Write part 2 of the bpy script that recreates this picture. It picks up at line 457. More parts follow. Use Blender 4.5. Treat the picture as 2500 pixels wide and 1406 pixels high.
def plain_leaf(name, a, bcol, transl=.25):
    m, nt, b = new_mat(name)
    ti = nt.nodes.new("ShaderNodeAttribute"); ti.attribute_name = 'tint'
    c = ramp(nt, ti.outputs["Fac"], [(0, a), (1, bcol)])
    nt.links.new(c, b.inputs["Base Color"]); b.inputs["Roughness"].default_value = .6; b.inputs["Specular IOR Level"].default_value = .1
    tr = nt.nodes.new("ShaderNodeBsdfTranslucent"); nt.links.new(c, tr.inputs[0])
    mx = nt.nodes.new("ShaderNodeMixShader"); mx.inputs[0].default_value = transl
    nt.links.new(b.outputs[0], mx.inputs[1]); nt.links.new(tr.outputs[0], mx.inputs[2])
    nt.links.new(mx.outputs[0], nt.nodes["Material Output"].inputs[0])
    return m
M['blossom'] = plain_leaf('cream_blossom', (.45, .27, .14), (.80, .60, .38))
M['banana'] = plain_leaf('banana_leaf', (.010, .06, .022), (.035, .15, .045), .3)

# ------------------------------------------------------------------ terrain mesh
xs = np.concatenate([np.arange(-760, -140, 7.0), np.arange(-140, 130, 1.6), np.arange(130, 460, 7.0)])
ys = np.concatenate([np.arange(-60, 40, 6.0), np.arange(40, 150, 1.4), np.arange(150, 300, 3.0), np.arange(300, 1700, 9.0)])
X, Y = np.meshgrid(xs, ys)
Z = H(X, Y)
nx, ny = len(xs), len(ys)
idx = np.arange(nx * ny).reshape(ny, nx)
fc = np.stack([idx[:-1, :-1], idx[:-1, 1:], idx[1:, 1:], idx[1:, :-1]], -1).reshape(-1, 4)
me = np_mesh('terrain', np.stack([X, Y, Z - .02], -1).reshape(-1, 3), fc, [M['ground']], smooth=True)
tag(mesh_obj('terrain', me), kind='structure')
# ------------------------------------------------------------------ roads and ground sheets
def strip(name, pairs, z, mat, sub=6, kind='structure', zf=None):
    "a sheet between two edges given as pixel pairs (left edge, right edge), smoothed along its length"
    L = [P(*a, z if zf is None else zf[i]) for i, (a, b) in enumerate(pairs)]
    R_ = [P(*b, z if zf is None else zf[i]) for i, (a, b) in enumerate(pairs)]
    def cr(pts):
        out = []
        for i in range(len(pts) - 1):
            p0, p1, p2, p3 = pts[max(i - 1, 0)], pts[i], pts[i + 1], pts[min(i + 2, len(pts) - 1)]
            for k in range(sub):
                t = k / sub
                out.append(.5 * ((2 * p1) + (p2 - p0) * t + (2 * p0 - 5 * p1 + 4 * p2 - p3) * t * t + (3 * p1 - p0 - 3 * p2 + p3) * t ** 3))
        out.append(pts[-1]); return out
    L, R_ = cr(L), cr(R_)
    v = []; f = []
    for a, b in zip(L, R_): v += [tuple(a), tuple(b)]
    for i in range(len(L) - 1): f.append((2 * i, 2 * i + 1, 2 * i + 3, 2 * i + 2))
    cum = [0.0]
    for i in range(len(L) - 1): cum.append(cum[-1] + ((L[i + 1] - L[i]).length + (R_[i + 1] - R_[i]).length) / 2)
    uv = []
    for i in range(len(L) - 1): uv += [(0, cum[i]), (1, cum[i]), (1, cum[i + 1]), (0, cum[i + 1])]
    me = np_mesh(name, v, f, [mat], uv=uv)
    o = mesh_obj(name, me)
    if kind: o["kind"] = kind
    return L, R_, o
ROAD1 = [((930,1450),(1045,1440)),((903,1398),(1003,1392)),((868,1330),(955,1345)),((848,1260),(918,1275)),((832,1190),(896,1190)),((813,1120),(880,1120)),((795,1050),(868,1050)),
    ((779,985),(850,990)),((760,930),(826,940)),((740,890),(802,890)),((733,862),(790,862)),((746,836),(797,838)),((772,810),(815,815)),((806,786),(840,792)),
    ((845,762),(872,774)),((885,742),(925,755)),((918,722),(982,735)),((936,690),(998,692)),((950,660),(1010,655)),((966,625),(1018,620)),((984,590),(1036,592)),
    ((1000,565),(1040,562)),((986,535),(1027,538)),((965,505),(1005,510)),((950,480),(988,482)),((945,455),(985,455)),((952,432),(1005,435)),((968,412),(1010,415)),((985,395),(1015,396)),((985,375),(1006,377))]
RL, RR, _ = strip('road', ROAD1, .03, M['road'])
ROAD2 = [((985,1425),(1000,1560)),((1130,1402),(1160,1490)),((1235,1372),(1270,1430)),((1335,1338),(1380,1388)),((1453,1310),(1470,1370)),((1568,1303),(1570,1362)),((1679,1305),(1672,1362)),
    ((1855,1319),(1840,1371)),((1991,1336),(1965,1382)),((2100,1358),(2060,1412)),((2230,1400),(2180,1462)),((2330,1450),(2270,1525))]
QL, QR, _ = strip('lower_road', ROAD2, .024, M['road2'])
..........
Starting with the first line of the data above, copy each line exactly until you reach the line with "(.035, .15, .045), .3)"; include that line as well.

● **Output**
Write part 2 of the bpy script that recreates this picture. It picks up at line 457. More parts follow. Use Blender 4.5. Treat the picture as 2500 pixels wide and 1406 pixels high.
def plain_leaf(name, a, bcol, transl=.25):
    m, nt, b = new_mat(name)
    ti = nt.nodes.new("ShaderNodeAttribute"); ti.attribute_name = 'tint'
    c = ramp(nt, ti.outputs["Fac"], [(0, a), (1, bcol)])
    nt.links.new(c, b.inputs["Base Color"]); b.inputs["Roughness"].default_value = .6; b.inputs["Specular IOR Level"].default_value = .1
    tr = nt.nodes.new("ShaderNodeBsdfTranslucent"); nt.links.new(c, tr.inputs[0])
    mx = nt.nodes.new("ShaderNodeMixShader"); mx.inputs[0].default_value = transl
    nt.links.new(b.outputs[0], mx.inputs[1]); nt.links.new(tr.outputs[0], mx.inputs[2])
    nt.links.new(mx.outputs[0], nt.nodes["Material Output"].inputs[0])
    return m
M['blossom'] = plain_leaf('cream_blossom', (.45, .27, .14), (.80, .60, .38))
M['banana'] = plain_leaf('banana_leaf', (.010, .06, .022), (.035, .15, .045), .3)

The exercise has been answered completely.